Over the past six months, natural gas production in the Marcellus has continued to ramp up, despite low gas prices and pipeline capacity constraints.  It would have grown even faster if capacity had not held back well completions.  But new pipeline capacity is coming, and as it comes on line, the production growth rate will accelerate.  In the not too distant future, the Northeast will no longer need imports from Canada.  Then imports from the Midwest will be backed out. And eventually all inflows from the U.S. Gulf region could come to a halt.  That will be a vastly different gas market than we’ve known over the 25 years since decontrol.  In today’s blog we’ll drill down into some of the important implications of this, the Great Flow Reversal of 2016.

Before we get into the nitty-gritty, let’s briefly recap the findings of Part I and Part II of this series.  In Part I we examined how production in the Marcellus has been increasing while the aggregate of all other producing regions has been declining.  Graph #1 is an update of that story.  These are Bentek numbers from their Cell Model that assesses daily supply and demand in ten different regions (Cells) across North America based on pipeline flow data.  The blue line is Marcellus production on the right scale, up from 6.7 Bcf/d on Jan. 1, 2012 to about 8.3 Bcf/d today.  That is up a huge 1.6 Bcf/d since the first of the year, but dipping slightly in the most recent two weeks.  The red line is production from all other regions, down from 57.7 Bcf/d in January to 55.5 Bcf/d today. That most recent dip in production is mostly offshore production cutbacks due to the Debbie hurricane threat.  Effectively Marcellus has been holding up production for the rest of the country.

In the balance of Part I we looked at Tennessee pipeline, and how an oversupply of natural gas in the northeastern Pennsylvania dry portion of the Marcellus has been driving prices down, while prices just 100 miles to the east in Tennessee Zone 6 were frequently the highest prices in the nation.  We attributed this volatile price differential to pipeline capacity constraints into the Northeast.

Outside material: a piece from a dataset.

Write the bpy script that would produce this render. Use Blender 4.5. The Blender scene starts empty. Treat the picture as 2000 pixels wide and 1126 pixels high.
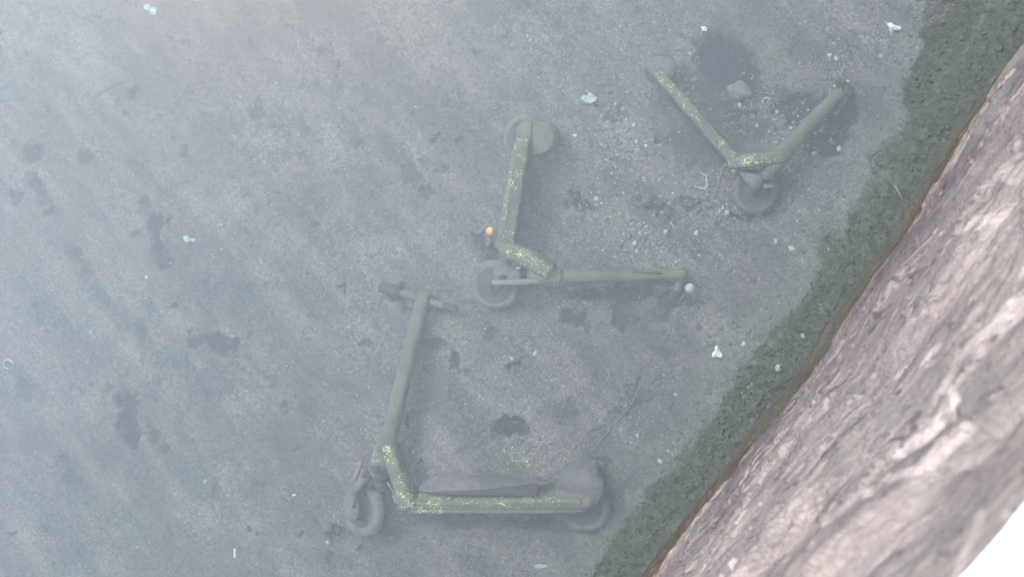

That got us to Part II, where we started with a June 21st blowout in the Tennessee Zone 4 Marcellus price versus the Tennessee Zone 6 price.  And that eventually took us to a review of the pattern of natural gas demand in the Northeast.  Graphs #2 and #3 below break that story down a little further.  Graph #2 shows Industrial and Power Burn (gas fired power generation) demand since 2008.  In those sectors the high demand period is in the summer when cooling loads result in high demand.  But the range between high and low demand is never more than 2 to 3 Bcf/d.  The big swing in demand is still from the Residential and Commercial sectors in the winter -- when demand jumps from less than 2 Bcf/d in the summer to more than 25 Bcf/d in the winter.